No final de março, estudantes e sindicalistas franceses promoveram uma série de protestos e greves contra a lei trabalhista, parando o país. Houve conflitos e prisões. A lei acabou rejeitada - a França tem uma longa história de leis de proteção social, tradição que os manifestantes conseguiram manter. "O Brasil só conseguirá resolver seus problemas estruturais se tivermos o povo na rua. Por isso, nós precisamos fazer um esforço, fazer com que a França seja aqui", diz Rodrigues.
A decisão surgiu a partir da constatação das lideranças de que o MST estava perdendo força. "A maioria da população está nas cidades", diz o líder sem terra. Segundo ele, por ser "uma das menores organizações sociais que existem no país, o MST tem a clareza de que, para fazer mudanças no Brasil, precisa ter uma base muito maior". "Como conseguimos construir a Via Campesina rural, precisamos construir a Via Campesina urbana", disse.
O MST ajudou a fundar a Via Campesina em 1992 e é uma das entidades mais influentes deste fórum que reúne diversas organizações de agricultores do mundo todo. Seu objetivo é garantir o apoio de uma organização à outra, inclusive em mobilizações.
Rodrigues citou a CUT (Central Única dos Trabalhadores), a UNE (União Nacional dos Estudantes) e os movimentos dos sem-teto e dos desempregados como entidades que poderão se unir aos sem-terra. A CUT apóia a idéia. "A tendência é apoiarmos toda e qualquer mobilização de entidades sociais. Apoiaremos integralmente ações do MST no campo e na cidade. Mas espero que o MST não deixe de fazer a luta pela terra", afirmou ontem o secretário de Comunicação da CUT, Antonio Carlos Spis. A UNE não foi localizada para comentar a proposta.
O governo federal não respondeu às declarações do MST. Procurados por meio de suas assessorias, até a conclusão desta edição os ministros Guilherme Cassel (Desenvolvimento Agrário) e Paulo Vannuchi (Direitos Humanos) não haviam falado.

Trégua na eleição
Não há prazo para o início das investidas do MST nas cidades. O tom de ameaça se dissipa nos prazos. Rodrigues diz que as negociações para as alianças já estão em curso. Até junho, os movimentos discutirão os objetivos para a definição de uma pauta comum de reivindicações, mas as mobilizações só deverão acontecer a partir do próximo ano. Até lá, disse Rodrigues, os protestos no campo serão prioritários. Mas com um intervalo de ao menos seis meses.
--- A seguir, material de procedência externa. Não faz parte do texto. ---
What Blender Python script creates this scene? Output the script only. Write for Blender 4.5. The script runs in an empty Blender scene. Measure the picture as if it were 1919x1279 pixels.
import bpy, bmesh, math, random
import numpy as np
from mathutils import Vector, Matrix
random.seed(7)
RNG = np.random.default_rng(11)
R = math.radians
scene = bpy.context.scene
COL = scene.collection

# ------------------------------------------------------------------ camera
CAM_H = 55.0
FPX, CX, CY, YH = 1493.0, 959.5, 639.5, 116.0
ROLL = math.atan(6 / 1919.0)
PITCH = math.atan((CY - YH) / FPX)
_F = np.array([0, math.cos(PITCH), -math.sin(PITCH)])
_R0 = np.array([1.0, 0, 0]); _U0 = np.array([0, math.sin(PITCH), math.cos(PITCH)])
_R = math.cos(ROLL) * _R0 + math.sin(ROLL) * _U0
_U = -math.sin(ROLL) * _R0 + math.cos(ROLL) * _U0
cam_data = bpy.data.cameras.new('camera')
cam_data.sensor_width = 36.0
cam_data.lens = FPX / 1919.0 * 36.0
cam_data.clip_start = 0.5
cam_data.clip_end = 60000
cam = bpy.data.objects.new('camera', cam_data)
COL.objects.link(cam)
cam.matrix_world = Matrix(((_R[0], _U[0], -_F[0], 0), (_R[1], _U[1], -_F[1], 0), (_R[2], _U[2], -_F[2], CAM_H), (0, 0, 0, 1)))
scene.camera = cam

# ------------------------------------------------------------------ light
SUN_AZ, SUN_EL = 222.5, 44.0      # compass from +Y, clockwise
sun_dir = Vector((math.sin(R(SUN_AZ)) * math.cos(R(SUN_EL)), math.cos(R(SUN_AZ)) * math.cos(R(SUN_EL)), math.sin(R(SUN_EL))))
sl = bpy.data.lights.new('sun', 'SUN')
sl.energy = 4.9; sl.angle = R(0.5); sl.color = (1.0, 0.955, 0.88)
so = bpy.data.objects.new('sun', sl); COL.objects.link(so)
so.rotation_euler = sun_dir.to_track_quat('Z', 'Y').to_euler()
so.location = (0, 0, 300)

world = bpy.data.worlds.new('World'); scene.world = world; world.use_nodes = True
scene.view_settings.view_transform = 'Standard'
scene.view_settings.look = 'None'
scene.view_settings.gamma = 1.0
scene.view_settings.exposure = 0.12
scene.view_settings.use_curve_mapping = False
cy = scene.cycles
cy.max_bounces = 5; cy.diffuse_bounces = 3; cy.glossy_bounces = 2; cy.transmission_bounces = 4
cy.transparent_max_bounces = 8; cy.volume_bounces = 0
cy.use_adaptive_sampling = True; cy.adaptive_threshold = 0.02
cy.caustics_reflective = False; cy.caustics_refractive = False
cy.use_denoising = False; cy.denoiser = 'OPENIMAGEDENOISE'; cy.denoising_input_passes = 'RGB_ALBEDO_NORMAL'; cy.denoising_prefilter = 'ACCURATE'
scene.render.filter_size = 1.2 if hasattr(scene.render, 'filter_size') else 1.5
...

A partir de julho, os sem terra acenam com a possibilidade de uma trégua no campo. "É bem provável que no segundo semestre fique mais difícil [promover protestos], mas não é porque atrapalha a eleição. É porque não tem com quem negociar", disse Rodrigues, que ainda afirma que as lideranças do movimento estão discutindo com suas bases a posição da entidade em relação aos candidatos à Presidência. "O mais provável é uma decisão de autonomia política, pelo menos no primeiro turno", declarou.
Sobre as acusações de que o MST promove atos violentos, disse: "O Poder Judiciário reconhece que [a invasão] é um ato democrático, na medida em que você ocupa uma terra improdutiva para demonstrar que ela precisa servir para a reforma agrária", disse.
"Destruir o laboratório da Aracruz, no Rio Grande do Sul, não é uma ação violenta, é uma desobediência civil", afirmou. "Nenhuma pessoa ficou ferida naquela ação. Isso é um ato de violência contra quem? Contra a infra-estrutura? Contra as plantinhas que estavam lá?", questionou.